Isn’t it funny how we will cut ourselves a whole bunch more slack than we cut the other person? True isn’t it, be honest? We forgive our own failures and faults and make allowances for our own weakness and laziness and stupidity and pride, we make allowances and forgive ourselves much more quickly than we will do for other people.
And Jesus comes along and says, “Look you know what the problem is? The problem is the way we see things. The problem is our perspective is distorted.” I’d like to read you what he said, it comes from Matthew’s gospel, first book in the New Testament, chapter 7, this is what Jesus said:
“Don’t judge other people and you won’t be judged, because with the judgment that you judge, you will be judged, and the measure that you give, you will be measured by. Why is it that you see the speck in your neighbour’s eye but you don’t notice the log in your own eye? Or how can you say to your neighbour, ‘come over here, let me take the speck out of your eye’ whilst there’s a log in your own eye? You hypocrite, first take the log out of your own eye and then, then you’ll see clearly enough to take the speck out of your neighbours eye.”

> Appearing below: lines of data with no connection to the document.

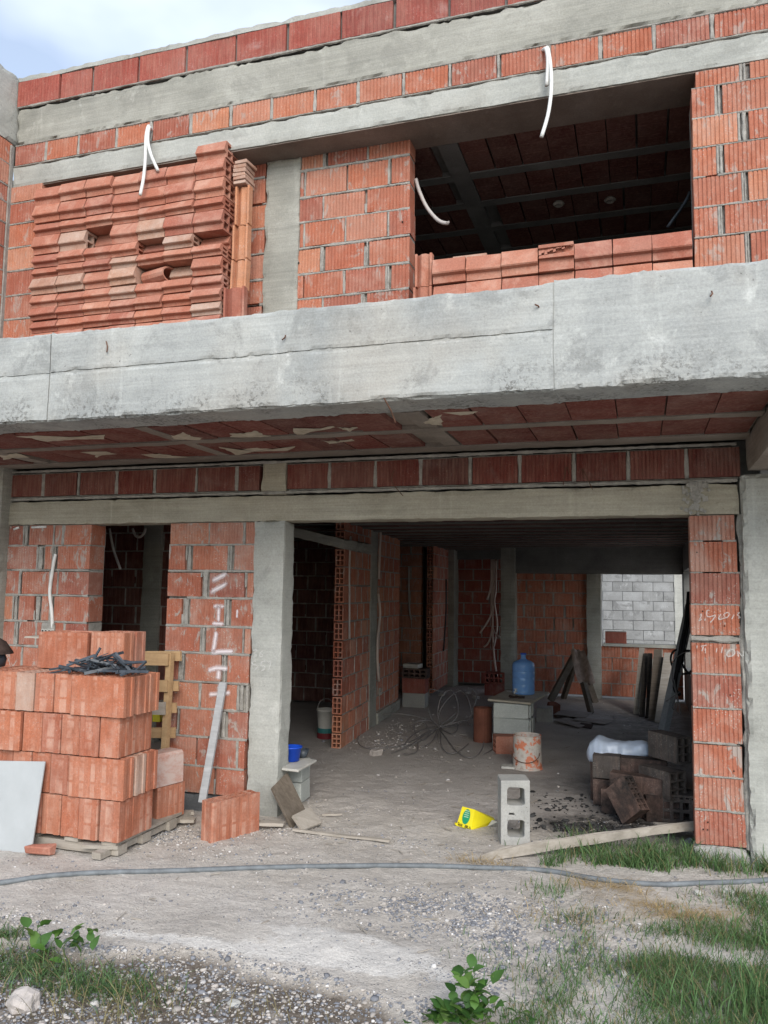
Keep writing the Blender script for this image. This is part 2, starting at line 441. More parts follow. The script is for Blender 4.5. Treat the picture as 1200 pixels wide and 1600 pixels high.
# ------------------------------------------------------------------ mesh builders
class MB:
    def __init__(self):
        self.v = []
        self.f = []
    def quadbox(self, x0, x1, y0, y1, z0, z1, M=None, j=0.0):
        b = len(self.v)
        for x in (x0, x1):
            for y in (y0, y1):
                for z in (z0, z1):
                    p = Vector((x + random.uniform(-j, j), y + random.uniform(-j, j), z + random.uniform(-j, j)))
                    self.v.append(M @ p if M else p)
        for q in ((0, 1, 3, 2), (4, 6, 7, 5), (0, 4, 5, 1), (2, 3, 7, 6), (0, 2, 6, 4), (1, 5, 7, 3)):
            self.f.append(tuple(b + i for i in q))
        return self
    def bar(self, a, b, w, h, roll=0.0, bev=0.0, j=0.0):
        """A box with a square-ish section from a to b."""
        a, b = Vector(a), Vector(b)
        d = b - a
        q = d.to_track_quat('X', 'Z')
        M = Matrix.Translation(a) @ q.to_matrix().to_4x4() @ Matrix.Rotation(roll, 4, 'X')
        return self.quadbox(0, d.length, -w / 2, w / 2, -h / 2, h / 2, M, j)
    def tube(self, pts, r, n=8, cap=True, sub=0, taper=None):
        P = [Vector(p) for p in pts]
        if sub:
            P = smooth_path(P, sub)
        b = len(self.v)
        N = len(P)
        up = Vector((0, 0, 1))
        prev = None
        for i, p in enumerate(P):
            t = (P[min(i + 1, N - 1)] - P[max(i - 1, 0)])
            if t.length < 1e-9:
                t = Vector((0, 0, 1))
            t.normalize()
            if prev is None:
                s = t.cross(up)
                if s.length < 0.05:
                    s = t.cross(Vector((1, 0, 0)))
            else:
                s = prev - t * prev.dot(t)
            s.normalize()
            prev = s
            u = s.cross(t)
            rr = r * (taper(i / max(1, N - 1)) if taper else 1)
            for k in range(n):
                a = 2 * math.pi * k / n
                self.v.append(p + (s * math.cos(a) + u * math.sin(a)) * rr)
        for i in range(N - 1):
            for k in range(n):
                k2 = (k + 1) % n
                self.f.append((b + i * n + k, b + i * n + k2, b + (i + 1) * n + k2, b + (i + 1) * n + k))
        if cap:
            self.f.append(tuple(b + k for k in range(n))[::-1])
            self.f.append(tuple(b + (N - 1) * n + k for k in range(n)))
        return self
    def lathe(self, prof, n=24, M=None, squash=None):
        b = len(self.v)
        for (r, z) in prof:
            for k in range(n):
                a = 2 * math.pi * k / n
                p = Vector((r * math.cos(a), r * math.sin(a), z))
                self.v.append(M @ p if M else p)
        for i in range(len(prof) - 1):
            for k in range(n):
                k2 = (k + 1) % n
                self.f.append((b + i * n + k, b + i * n + k2, b + (i + 1) * n + k2, b + (i + 1) * n + k))
        return self
    def extrude(self, outer, L, holes=(), M=None, j=0.0):
        """outer, holes: lists of (u, v); extruded along x from 0 to L with u = y, v = z."""
        loops = [list(outer)] + [list(h) for h in holes]
        b = len(self.v)
        flat = [p for lp in loops for p in lp]
        n = len(flat)
        for x in (0, L):
            for (u, w) in flat:
                p = Vector((x, u, w))
                if j:
                    p += Vector((random.uniform(-j, j), random.uniform(-j, j), random.uniform(-j, j)))
                self.v.append(M @ p if M else p)
        tris = tessellate_polygon([[Vector((u, w, 0)) for (u, w) in lp] for lp in loops])
        for t in tris:
            self.f.append(tuple(b + i for i in t))
            self.f.append(tuple(b + n + i for i in reversed(t)))
        s = 0
        for lp in loops:
            m = len(lp)
            for i in range(m):
                i2 = (i + 1) % m
                self.f.append((b + s + i, b + s + i2, b + n + s + i2, b + n + s + i))
            s += m
        return self
    def mesh(self, name, smooth=False):
        me = bpy.data.meshes.new(name)
        me.from_pydata([tuple(p) for p in self.v], [], self.f)
        me.validate()
        if smooth:
            me.polygons.foreach_set('use_smooth', [True] * len(me.polygons))
        # consistent normals
        import bmesh
        bm = bmesh.new()
        bm.from_mesh(me)
        bmesh.ops.recalc_face_normals(bm, faces=bm.faces)
        bm.to_mesh(me)
        bm.free()
        return me

def smooth_path(P, sub):
    out = []
    N = len(P)
    for i in range(N - 1):
        p0, p1, p2, p3 = P[max(i - 1, 0)], P[i], P[i + 1], P[min(i + 2, N - 1)]
        for k in range(sub):
            t = k / sub
            out.append(0.5 * ((2 * p1) + (p2 - p0) * t + (2 * p0 - 5 * p1 + 4 * p2 - p3) * t * t + (3 * p1 - p0 - 3 * p2 + p3) * t ** 3))
    out.append(P[-1])
    return out

def obj(name, me, mat=None, parent=None, loc=(0, 0, 0), rot=(0, 0, 0), smooth=False):
    if isinstance(me, MB):
        me = me.mesh(name, smooth)
    if mat and not me.materials:
        me.materials.append(mat)
    o = bpy.data.objects.new(name, me)
    o.location = loc
    o.rotation_euler = rot
    COL.objects.link(o)
    if parent:
        o.parent = parent
    return o

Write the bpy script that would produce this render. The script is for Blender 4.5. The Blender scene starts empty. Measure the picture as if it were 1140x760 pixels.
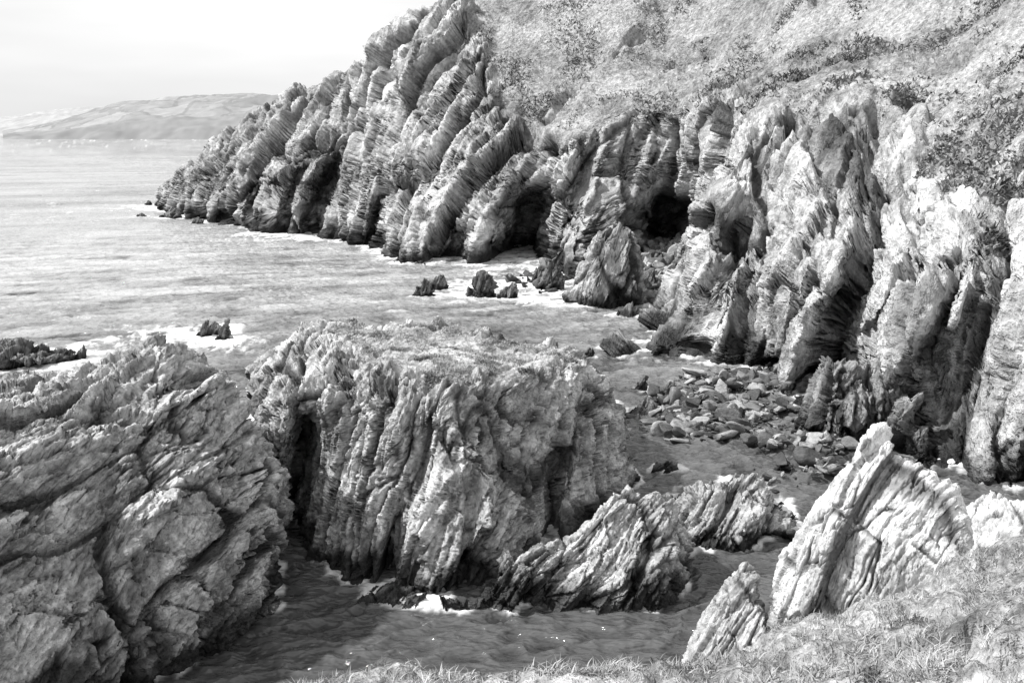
import bpy, bmesh, math, numpy as np
from mathutils import Vector, kdtree
# Unprojection through the camera: pixel column, row and forward distance in metres -> world metres.
TH=math.radians(11.9);HC=20.0;F=1108.0
cs,sn=math.cos(TH),math.sin(TH)
def W(p):
    if p[0]=='w': return np.array(p[1:],float)
    if p[0]=='b':
        u=(p[1]-570)/F;v=(380-p[2])/F;z=-0.8
        t=(HC-z)/(sn-v*cs); return np.array([u*t,t*(cs+v*sn),z])
    u=(p[0]-570)/F;v=(380-p[1])/F;t=p[2]/(cs+v*sn)
    return np.array([u*t,p[2],HC+t*(-sn+v*cs)])
def B(x,y): return ('b',x,y)
# ---------- noise ----------
def H(ix,iy,iz,s):
    h=(ix*374761393+iy*668265263+iz*1440662683+s*974634777)&0xffffffff
    h=h.astype(np.uint32); h^=h>>np.uint32(13); h=h*np.uint32(1274126177); h^=h>>np.uint32(16)
    h=h*np.uint32(2246822519); h^=h>>np.uint32(15)
    return h.astype(np.float32)/np.float32(4294967296.0)
def vn(p,s=0):
    f=np.floor(p);t=(p-f).astype(np.float32);i=f.astype(np.int64);t=t*t*t*(t*(t*6-15)+10)
    x,y,z=i[...,0],i[...,1],i[...,2];a,b,c=t[...,0],t[...,1],t[...,2]
    r=0
    for dx in(0,1):
        for dy in(0,1):
            for dz in(0,1):
                r=r+H(x+dx,y+dy,z+dz,s)*(a if dx else 1-a)*(b if dy else 1-b)*(c if dz else 1-c)
    return r*2-1
def fbm(p,o=4,s=0,g=.5):
    r=0;A=1;T=0
    for k in range(o):
        r=r+A*vn(p*(2.03**k)+k*17.3,s+k);T+=A;A*=g
    return r/T*1.6
def voro(p,s=0):
    b=np.floor(p-.5).astype(np.int64);sh=p.shape[:-1]
    f1=np.full(sh,9.,np.float32);f2=f1.copy();off=np.zeros(p.shape,np.float32);idr=np.zeros(p.shape,np.float32)
    for dx in(0,1):
        for dy in(0,1):
            for dz in(0,1):
                x=b[...,0]+dx;y=b[...,1]+dy;z=b[...,2]+dz
                h1=H(x,y,z,s);h2=H(x,y,z,s+1);h3=H(x,y,z,s+2)
                o=np.stack([p[...,0]-(x+.15+.7*h1),p[...,1]-(y+.15+.7*h2),p[...,2]-(z+.15+.7*h3)],-1).astype(np.float32)
                d=np.sqrt((o*o).sum(-1));m=d<f1
                f2=np.where(m,f1,np.minimum(f2,d));f1=np.where(m,d,f1)
                off=np.where(m[...,None],o,off)
                idr=np.where(m[...,None],np.stack([h1,h2,h3],-1),idr)
    idr=(idr*7.31)%1.0
    return f1,f2,idr,off
def ss(a,b,x):
    t=np.clip((x-a)/(b-a),0,1);return t*t*(3-2*t)
def basis(t,n0=(1,-.25,0)):
    t=np.array(t,float);t/=np.linalg.norm(t);n=np.array(n0,float);n-=t*n.dot(t);n/=np.linalg.norm(n)
    return n,t,np.cross(n,t)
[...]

Isn’t it funny how we just want to get judgemental we’re not self aware, we don’t see that we’ve got failures. “I don’t got failures, have you got failures? No, I haven’t got failures.” Come on! And we think we’re seeing clearly but we’re not really, we’re seeing through our own weakness and failures and insecurities and hurts and … Come on the list goes on.
We see the world through those things and Jesus is saying here, “you don’t notice but you’ve got a log in your eye, your perspective’s distorted, your insecurity is making you think this is a bad person, well its not the person at all its your insecurity. Your pride and your ambition is getting in the road of you really seeing this other person for who they are. Come on; first take the log out of your own eye.”
Do you like hypocrites? I don’t, none of us like hypocrites. Well let me tell you something, if we’re caring around a log in our own eye, as much as we might deny it, as much as we might say its not my fault, its not my fault, it’s not my fault, we’re being hypocrites! And then we have the hide to go to someone else and point out that they’ve got a speck in their eye when we’ve got a log in our own. That log is our own failures, our dishonesty, our self ambition, our laziness, our pride, our insecurity, and we want to blame it on the other guy.
First have the courage to say, “You know something, I heard that joker on the radio today, I’ve got a log in my eye, you know something it’s true, this particular thing in my life is distorting my view of other people.” And then have the courage and the determination and the humility to go to God and say, “you know something God I heard this guy talking about you and I’ve a log in my eye, I don’t know how to get rid of it.”
It’s when we get real with ourselves and stop blaming other people for everything that’s going on when we’re at least half of the problem. When we get real with ourselves the thing that I found is I don’t have what it takes to get the log out of my eye, the only thing I can do is admit it and in humility lay it down and go to God and say, “Jesus set me free.” And when we do that you know what happens? Eighty to ninety percent of what other people do doesn’t hurt us anymore, isn’t it amazing? Jesus wants to set us free. Jesus wants to give us a life. He’s real!
Dealing with difficult people is all about perspective and sometimes our perspective is distorted, and sometimes, we need A Different Perspective!